Stag horn and squirrels

The stag horn sumac, which was a blaze of red leaves earlier this week, looked thoroughly wintery early this morning. Great tits were feeding on the sumac seed heads, but you’ll have to take my word for that as I didn’t catch them in a picture.

The front garden on a chilly morning

It’s pretty grey today, and despite a light frost there’s still a lot going on in the garden. Once it got a little lighter I could see that the autumn leaves are still bright, even on an overcast day.

There are lots of grey squirrels around here, they make peculiar squarking noises as they chase each other around the trees. They nibble at the bird feeders and bury nuts in the lawn, making themselves quite unwelcome guests, although they are undeniably quite cute.

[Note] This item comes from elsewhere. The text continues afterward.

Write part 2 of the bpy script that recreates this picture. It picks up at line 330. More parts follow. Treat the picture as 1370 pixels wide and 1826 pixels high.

The Duke of Bedford can be held responsible for the influx of grey squirrels into the UK. Back in the late 1800s he gave grey squirrels as gifts to the landed gentry, introducing this non-native species into the UK, decimating the local red squirrel population, and unleashing a pest with few predators.

Grey squirrels nibble bark, and can strip the bark from an entire orchard or young forest in just a few weeks. Squirrel damage to the timber trade costs tens of millions per year. Here’s Doug King-Smith, who owns the Hillyfield Woodland Farm in Dartmoor, explaining the impact squirrels have had on his young oak trees. There should be bark on that stem, but it’s been entirely stripped away by the grey squirrels. https://youtu.be/guJOZG6EQbg?t=441

So, many thanks to the Duke of Bedford for bringing us Grey Squirrels. Their destructive habits do not outweigh their cuteness.

The Duke of Bedford does not seem like a happy chap, despite the company of all the squirrels he could possibly wish for.

His grandson John Russell, 13th Duke of Bedford describes him as follows: “A selfish, forbidding man, with a highly developed sense of public duty and ducal responsibility, he lived a cold, aloof existence, isolated from the outside world by a mass of servants, sycophants and an eleven-mile wall.”

wikipedia

That 11 mile wall didn’t keep the grey squirrels contained.

https://artuk.org/discover/artworks/herbrand-arthur-russell-18581940-11th-duke-of-bedford-216085

He was also an incompetent tax avoider, which I have to say I prefer to the competent ones.

In conjunction with his son Hastings Russell, 12th Duke of Bedford, he developed plans to protect the Bedford fortune from the British tax regime. However, he died too soon for these to come to fruition and the only result was to involve his grandson in enormous difficulties in obtaining access to the family properties.

Still, this blog is more about seasonal flowers than the historic wrongs of the English aristocracy. So here are some delicious maroon red wallflowers against a backdrop of autumn leaves and pale golden heuchera.

I’ve blogged more this past week than I have in past months, and its rather nice to get back into wittering on about the garden and the misguided introduction of grey squirrels into the British Isles. It keeps my mind off lockdown 2.

Even though the leaves are falling and the wintery weather is coming, there’s still plenty to see and enjoy in the garden. We’ll be packing away most of the furniture soon, but we’ve still managed the odd soggy sit down to take in the view.

There’s lots of work to do in this area, but I’m sure we’ll get to it eventually. For now, its best to look in the other direction:

Garden view from the deck, November 8th 2020

As usual, I hope your plants and plans are coming along nicely.

J x

One thought on “Stag horn and squirrels

  1. Ironically, the native gray squirrels here must compete with the exotic red squirrels from the East that were imported to Stanford University. However, they are not separate species. The two just seem to dislike each other, but also ‘mingle’.